▸ Aim of the task:
Your task is to write out the complete listing exactly as it is shown.

START Dataset section

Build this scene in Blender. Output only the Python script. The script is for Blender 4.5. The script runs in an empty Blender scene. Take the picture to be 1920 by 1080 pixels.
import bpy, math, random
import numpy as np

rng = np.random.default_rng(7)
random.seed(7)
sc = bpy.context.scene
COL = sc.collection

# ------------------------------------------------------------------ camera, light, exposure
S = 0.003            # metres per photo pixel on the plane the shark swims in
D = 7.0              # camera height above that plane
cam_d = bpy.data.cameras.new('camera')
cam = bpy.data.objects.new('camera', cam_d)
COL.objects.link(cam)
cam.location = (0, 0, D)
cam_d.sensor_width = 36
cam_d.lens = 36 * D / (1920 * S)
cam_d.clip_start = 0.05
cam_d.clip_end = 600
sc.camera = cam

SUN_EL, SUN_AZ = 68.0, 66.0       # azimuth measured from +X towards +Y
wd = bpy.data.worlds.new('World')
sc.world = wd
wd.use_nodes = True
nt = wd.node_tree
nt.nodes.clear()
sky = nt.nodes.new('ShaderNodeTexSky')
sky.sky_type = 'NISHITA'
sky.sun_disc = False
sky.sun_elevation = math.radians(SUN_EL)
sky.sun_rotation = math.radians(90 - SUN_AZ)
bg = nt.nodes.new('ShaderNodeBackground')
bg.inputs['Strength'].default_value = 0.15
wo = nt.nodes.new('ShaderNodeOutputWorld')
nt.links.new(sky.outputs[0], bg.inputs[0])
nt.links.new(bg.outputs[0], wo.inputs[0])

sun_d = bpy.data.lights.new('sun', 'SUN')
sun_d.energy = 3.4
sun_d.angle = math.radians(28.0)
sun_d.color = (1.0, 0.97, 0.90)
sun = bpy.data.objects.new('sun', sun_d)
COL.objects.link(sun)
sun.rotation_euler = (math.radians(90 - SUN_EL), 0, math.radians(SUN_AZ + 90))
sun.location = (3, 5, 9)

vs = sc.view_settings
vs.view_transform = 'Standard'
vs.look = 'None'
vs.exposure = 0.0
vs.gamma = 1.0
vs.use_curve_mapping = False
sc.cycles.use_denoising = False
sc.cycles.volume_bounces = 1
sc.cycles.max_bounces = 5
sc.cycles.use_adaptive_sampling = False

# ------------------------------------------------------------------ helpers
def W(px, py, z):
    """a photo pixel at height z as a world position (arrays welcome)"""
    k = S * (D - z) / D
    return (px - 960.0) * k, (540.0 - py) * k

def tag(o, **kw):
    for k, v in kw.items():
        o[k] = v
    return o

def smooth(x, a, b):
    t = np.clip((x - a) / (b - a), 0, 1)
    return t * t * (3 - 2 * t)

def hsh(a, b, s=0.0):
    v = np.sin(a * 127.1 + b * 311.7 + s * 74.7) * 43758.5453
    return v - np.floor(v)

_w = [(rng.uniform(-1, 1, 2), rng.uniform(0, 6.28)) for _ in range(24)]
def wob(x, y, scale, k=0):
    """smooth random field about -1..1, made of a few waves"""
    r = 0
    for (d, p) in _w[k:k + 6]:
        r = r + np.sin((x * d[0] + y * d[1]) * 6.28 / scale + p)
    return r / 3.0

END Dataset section

▸ Answer for this exercise:
Build this scene in Blender. Output only the Python script. The script is for Blender 4.5. The script runs in an empty Blender scene. Take the picture to be 1920 by 1080 pixels.
import bpy, math, random
import numpy as np

rng = np.random.default_rng(7)
random.seed(7)
sc = bpy.context.scene
COL = sc.collection

# ------------------------------------------------------------------ camera, light, exposure
S = 0.003            # metres per photo pixel on the plane the shark swims in
D = 7.0              # camera height above that plane
cam_d = bpy.data.cameras.new('camera')
cam = bpy.data.objects.new('camera', cam_d)
COL.objects.link(cam)
cam.location = (0, 0, D)
cam_d.sensor_width = 36
cam_d.lens = 36 * D / (1920 * S)
cam_d.clip_start = 0.05
cam_d.clip_end = 600
sc.camera = cam

SUN_EL, SUN_AZ = 68.0, 66.0       # azimuth measured from +X towards +Y
wd = bpy.data.worlds.new('World')
sc.world = wd
wd.use_nodes = True
nt = wd.node_tree
nt.nodes.clear()
sky = nt.nodes.new('ShaderNodeTexSky')
sky.sky_type = 'NISHITA'
sky.sun_disc = False
sky.sun_elevation = math.radians(SUN_EL)
sky.sun_rotation = math.radians(90 - SUN_AZ)
bg = nt.nodes.new('ShaderNodeBackground')
bg.inputs['Strength'].default_value = 0.15
wo = nt.nodes.new('ShaderNodeOutputWorld')
nt.links.new(sky.outputs[0], bg.inputs[0])
nt.links.new(bg.outputs[0], wo.inputs[0])

sun_d = bpy.data.lights.new('sun', 'SUN')
sun_d.energy = 3.4
sun_d.angle = math.radians(28.0)
sun_d.color = (1.0, 0.97, 0.90)
sun = bpy.data.objects.new('sun', sun_d)
COL.objects.link(sun)
sun.rotation_euler = (math.radians(90 - SUN_EL), 0, math.radians(SUN_AZ + 90))
sun.location = (3, 5, 9)

vs = sc.view_settings
vs.view_transform = 'Standard'
vs.look = 'None'
vs.exposure = 0.0
vs.gamma = 1.0
vs.use_curve_mapping = False
sc.cycles.use_denoising = False
sc.cycles.volume_bounces = 1
sc.cycles.max_bounces = 5
sc.cycles.use_adaptive_sampling = False

# ------------------------------------------------------------------ helpers
def W(px, py, z):
    """a photo pixel at height z as a world position (arrays welcome)"""
    k = S * (D - z) / D
    return (px - 960.0) * k, (540.0 - py) * k

def tag(o, **kw):
    for k, v in kw.items():
        o[k] = v
    return o

def smooth(x, a, b):
    t = np.clip((x - a) / (b - a), 0, 1)
    return t * t * (3 - 2 * t)

def hsh(a, b, s=0.0):
    v = np.sin(a * 127.1 + b * 311.7 + s * 74.7) * 43758.5453
    return v - np.floor(v)

_w = [(rng.uniform(-1, 1, 2), rng.uniform(0, 6.28)) for _ in range(24)]
def wob(x, y, scale, k=0):
    """smooth random field about -1..1, made of a few waves"""
    r = 0
    for (d, p) in _w[k:k + 6]:
        r = r + np.sin((x * d[0] + y * d[1]) * 6.28 / scale + p)
    return r / 3.0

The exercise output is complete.